The built environment has a vast impact on natural environment, human health, and the economy. In the U.S., buildings account for 39% of total energy use and 12% of total water consumption. Green building describes a set of policies and practices to ensure buildings are built and used in ways that are as environmental responsible and resource-efficient as possible from construction to demolition. It is a holistic concept that starts with the understanding that the built environment can have profound effects, both positive and negative, on the natural environment, as well as the people who inhabit buildings every day. Green building is an effort to amplify the positive and mitigate the negative of these effects throughout the entire life cycle of a building.

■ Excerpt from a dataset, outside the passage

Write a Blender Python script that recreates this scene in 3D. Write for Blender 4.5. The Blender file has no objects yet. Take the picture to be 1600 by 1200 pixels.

While there are many different definitions of green building out there, it is generally accepted as the planning, design, construction, and operations of buildings with several central, foremost considerations: energy use, water use, indoor environmental quality, material section and the building’s effects on its site.
USGBC, LEED, and GBI
Two of the most commonly used green building rating systems in the U.S are the U.S Greening Building Council’s (USGBC) Leadership in Energy and Environmental Design (LEED) and the Green Building Initiative’s (GBI) Green Globes. LEED acts as a framework for decision-making for project teams in all of these areas, rewarding best practices and innovation and recognizing exemplary building projects with different levels of LEED certification.
Green building existed before LEED even before USGBC was established in 1993. Some practices, such as using local and renewable materials or passive solar design, date back millennia. The Anasazi in the Southwest built entire villages so that all the homes received solar heat in the winter. The contemporary green building movement arose out of the need and desire for more energy efficient and environmentally friendly building practices.
The oil price increases of the 1970s spurred significant research and activity to improve energy efficiency and find renewable energy sources. This combined with the environmental movement of the 1960s and 1970s led to the earliest experiments with contemporary green buildings. Many great green buildings ideas were being circulated and used prior to LEED’s development in the mid to late 1990s, but there was no central mechanism for codifying them or ensuring their effective implementation.
Today, a LEED plaque is a universal mark of distinction, signifying that the building was constructed or is being operated to be healthy, high-performing and resource efficient. More than 60,000 commercial projects worldwide are participating in LEED, with 1.7 million square feet certifying every day. LEED has also spawned an entire green building industry, expected to be worth up to $248 billion in the U.S. by 2016. So far more than 100,000 housing units were certified by the LEED for Homes program.